Where It Didn’t Work

The title of this report is a nod to The Fall, but they are conspicuously absent from the plots. This is because on their Wikipedia page all of the members apart from Mark E. Smith are listed in a separate members section which I honestly couldn’t face parsing. I could update the scraping function to link straight into the Associated Acts section on the band page but that’s an update for a later date.

I was also unable to include smaller bands like Drug Church (my go-to for when I need something loud and shouty, which is often) because the members don’t have their own pages, and once you go to the band’s one linked Associated Act there are no further linked acts, just unlinked band names.

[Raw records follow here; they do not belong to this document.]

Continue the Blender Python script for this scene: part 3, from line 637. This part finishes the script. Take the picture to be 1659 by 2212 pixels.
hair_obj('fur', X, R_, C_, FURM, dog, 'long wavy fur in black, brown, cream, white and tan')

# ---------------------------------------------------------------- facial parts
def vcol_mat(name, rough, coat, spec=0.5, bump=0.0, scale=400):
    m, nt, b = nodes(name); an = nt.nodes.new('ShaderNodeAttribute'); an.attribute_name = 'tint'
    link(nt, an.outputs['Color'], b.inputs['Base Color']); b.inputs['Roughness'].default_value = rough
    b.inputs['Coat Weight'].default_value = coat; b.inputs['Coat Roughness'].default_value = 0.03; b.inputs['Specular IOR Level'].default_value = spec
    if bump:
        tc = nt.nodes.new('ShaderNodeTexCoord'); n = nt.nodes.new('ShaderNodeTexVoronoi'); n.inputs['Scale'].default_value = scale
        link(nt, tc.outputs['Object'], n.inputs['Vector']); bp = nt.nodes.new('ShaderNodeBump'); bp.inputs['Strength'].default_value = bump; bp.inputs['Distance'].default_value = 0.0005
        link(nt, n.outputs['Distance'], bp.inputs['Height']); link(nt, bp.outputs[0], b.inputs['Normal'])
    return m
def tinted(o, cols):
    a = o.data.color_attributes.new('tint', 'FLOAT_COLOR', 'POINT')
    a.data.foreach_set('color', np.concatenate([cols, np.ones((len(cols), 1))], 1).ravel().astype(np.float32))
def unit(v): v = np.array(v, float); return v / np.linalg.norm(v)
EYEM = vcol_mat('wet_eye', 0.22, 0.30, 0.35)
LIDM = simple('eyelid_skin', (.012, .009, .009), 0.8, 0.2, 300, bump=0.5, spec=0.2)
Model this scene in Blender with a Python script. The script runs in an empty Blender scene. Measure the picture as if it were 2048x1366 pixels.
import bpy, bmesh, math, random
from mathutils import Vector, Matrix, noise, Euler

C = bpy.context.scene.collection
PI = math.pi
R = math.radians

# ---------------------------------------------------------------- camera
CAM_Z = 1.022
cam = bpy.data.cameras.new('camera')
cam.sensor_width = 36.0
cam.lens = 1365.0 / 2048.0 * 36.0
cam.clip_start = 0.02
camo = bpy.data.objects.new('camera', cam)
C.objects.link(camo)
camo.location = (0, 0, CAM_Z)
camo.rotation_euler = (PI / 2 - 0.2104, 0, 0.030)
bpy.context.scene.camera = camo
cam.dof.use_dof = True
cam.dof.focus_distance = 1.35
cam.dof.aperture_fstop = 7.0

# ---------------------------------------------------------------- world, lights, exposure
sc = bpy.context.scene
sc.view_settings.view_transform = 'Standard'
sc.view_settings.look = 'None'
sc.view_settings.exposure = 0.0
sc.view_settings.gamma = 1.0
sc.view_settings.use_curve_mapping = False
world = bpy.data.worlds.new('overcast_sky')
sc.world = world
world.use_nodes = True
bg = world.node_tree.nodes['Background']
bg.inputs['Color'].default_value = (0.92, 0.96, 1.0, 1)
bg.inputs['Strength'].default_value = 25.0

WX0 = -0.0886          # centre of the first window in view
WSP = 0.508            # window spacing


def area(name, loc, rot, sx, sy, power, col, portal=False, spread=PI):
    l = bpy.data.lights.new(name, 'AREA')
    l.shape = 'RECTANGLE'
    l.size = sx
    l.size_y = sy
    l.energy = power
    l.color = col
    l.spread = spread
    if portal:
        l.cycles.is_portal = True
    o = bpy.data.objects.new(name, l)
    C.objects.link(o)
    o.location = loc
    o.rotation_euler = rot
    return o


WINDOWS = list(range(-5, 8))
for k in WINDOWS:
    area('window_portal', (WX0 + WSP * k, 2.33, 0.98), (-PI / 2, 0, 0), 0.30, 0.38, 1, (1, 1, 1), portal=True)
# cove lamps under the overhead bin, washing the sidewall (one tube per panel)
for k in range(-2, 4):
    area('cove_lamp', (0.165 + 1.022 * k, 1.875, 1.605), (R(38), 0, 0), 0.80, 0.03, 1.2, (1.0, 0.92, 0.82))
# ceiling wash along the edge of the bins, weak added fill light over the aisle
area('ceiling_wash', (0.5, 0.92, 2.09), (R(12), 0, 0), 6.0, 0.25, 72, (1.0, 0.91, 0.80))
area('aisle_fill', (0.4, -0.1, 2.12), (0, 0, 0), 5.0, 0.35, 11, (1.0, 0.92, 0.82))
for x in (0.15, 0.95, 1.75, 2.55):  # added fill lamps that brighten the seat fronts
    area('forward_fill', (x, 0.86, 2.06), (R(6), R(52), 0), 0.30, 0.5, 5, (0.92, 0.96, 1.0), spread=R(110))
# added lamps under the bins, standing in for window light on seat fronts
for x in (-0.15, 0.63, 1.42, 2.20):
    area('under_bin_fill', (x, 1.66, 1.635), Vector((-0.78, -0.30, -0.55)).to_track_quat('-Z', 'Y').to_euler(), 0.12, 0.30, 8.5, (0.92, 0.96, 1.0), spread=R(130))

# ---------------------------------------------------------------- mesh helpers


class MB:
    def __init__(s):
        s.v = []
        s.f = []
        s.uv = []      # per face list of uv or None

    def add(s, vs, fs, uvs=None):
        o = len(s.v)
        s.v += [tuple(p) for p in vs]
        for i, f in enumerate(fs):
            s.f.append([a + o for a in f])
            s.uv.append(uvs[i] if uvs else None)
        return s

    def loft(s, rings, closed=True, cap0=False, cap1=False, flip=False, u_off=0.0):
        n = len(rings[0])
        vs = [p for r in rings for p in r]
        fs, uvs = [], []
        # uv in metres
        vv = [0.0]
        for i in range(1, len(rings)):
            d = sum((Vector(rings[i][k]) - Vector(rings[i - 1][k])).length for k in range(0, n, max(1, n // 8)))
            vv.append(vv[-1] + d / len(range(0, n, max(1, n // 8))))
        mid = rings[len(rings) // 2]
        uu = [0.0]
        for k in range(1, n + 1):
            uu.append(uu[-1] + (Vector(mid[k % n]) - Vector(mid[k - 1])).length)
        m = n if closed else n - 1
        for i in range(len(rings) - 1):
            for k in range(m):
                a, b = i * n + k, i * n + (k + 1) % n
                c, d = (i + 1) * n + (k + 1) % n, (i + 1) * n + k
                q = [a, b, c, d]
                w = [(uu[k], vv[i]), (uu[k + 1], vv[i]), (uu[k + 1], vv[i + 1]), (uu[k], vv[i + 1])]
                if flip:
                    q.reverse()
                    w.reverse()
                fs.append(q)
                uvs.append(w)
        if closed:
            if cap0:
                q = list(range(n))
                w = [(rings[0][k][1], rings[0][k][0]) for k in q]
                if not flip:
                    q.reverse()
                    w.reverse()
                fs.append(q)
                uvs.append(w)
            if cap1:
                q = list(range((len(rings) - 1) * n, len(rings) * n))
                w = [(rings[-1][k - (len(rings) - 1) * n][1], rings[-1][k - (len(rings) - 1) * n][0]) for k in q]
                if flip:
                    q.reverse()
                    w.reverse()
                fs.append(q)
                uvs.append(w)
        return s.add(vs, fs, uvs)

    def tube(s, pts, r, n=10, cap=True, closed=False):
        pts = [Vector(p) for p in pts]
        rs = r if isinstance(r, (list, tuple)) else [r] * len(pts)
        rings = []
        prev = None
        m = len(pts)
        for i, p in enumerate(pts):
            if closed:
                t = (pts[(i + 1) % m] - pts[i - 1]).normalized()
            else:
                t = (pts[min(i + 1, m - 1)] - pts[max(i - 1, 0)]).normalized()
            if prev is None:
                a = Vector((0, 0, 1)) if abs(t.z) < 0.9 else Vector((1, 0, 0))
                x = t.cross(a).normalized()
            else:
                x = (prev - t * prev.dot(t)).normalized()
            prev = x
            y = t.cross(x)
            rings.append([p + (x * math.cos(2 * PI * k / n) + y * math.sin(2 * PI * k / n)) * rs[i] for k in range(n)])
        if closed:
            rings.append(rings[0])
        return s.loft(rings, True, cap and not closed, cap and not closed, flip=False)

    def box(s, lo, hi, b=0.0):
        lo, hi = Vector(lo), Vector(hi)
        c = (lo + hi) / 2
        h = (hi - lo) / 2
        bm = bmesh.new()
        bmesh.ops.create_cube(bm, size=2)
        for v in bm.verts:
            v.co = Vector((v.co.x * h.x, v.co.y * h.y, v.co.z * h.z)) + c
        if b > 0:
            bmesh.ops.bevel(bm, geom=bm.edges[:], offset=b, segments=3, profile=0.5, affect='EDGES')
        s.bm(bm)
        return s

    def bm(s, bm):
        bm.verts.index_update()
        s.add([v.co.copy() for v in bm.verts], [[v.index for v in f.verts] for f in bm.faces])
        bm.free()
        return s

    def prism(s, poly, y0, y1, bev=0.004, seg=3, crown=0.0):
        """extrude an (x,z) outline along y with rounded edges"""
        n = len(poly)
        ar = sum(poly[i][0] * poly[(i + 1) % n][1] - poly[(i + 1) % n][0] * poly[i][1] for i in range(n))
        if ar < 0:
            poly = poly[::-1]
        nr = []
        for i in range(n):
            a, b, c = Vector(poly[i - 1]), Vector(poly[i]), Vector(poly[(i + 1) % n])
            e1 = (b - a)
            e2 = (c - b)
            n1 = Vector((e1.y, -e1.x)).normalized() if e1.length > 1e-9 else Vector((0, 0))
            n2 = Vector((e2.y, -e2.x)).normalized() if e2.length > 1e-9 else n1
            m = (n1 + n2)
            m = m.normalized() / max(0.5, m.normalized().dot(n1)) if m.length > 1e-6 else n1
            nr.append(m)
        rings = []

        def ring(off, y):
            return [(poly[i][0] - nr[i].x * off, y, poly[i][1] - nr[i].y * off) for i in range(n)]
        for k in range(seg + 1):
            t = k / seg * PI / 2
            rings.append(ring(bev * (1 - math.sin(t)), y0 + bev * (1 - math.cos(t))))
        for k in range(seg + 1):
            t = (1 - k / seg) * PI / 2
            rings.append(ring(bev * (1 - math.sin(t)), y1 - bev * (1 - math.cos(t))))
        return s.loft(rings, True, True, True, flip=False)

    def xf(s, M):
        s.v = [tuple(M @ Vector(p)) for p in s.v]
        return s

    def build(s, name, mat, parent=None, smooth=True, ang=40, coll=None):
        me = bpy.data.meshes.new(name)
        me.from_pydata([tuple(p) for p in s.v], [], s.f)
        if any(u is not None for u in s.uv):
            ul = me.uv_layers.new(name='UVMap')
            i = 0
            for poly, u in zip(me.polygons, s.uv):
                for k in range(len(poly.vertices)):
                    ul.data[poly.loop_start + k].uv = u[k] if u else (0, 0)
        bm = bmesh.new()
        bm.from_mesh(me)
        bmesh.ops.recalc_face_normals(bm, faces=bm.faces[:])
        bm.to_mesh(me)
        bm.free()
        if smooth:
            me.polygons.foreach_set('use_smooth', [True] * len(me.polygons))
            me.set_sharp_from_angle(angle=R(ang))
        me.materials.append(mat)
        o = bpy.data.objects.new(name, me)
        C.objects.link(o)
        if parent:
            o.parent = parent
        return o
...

One Further Bit Of Analysis

While building these plots I pulled out a bit of information about the graphs:

  • Number of nodes.
  • Number of edges.
  • Betweenness centrality of the nodes.

One common thing you want to look at with graphs is the shortest route between any two nodes. The betweenness centrality is a measure of how many of these shortest paths run through each node or edge. By plotting the betweenness centrality of the nodes we can get a feel for which bands sit at the centre of each network. Usually this turns out the be the main band that we’re investigating because we built the network around them, but not always. I created a gallery of these plots here, and while they’re not quite as pretty as the graph plots they’re a bit more sciencey.


What I Learned And Where I Could Take This

This has been a test of my web scraping skills, and to be honest I was almost lost until I found the .parent function to return the container of an element that you’ve found in BeautifulSoup. I’ve also really stretched the part of my brain that conceptualises data structures; plotting out how I needed to store the data in the dictionaries saw me having two-way conversations out loud with myself, and it was lucky I had the flat to myself at the time.

Finally, I spent a lot of time pinching bits of CSS from all over the place to make nicely tiled galleries, which turned out to be one of the most pleasing aspects of the project. As much as UI can seem like the woolly end of a project when you’ve got your head in the data, you can’t beat the feeling of making something that not only works but looks good too.

I considered building a web app so people could generate their own graph plots, but some of the bigger graphs can take a few minutes to build so this didn’t seem sensible. Plus if it’s just me running the scraping then the impact on Wikipedia is negligible, but if I let other people on it then I guess it runs the risk of accidentally DDoSing the site.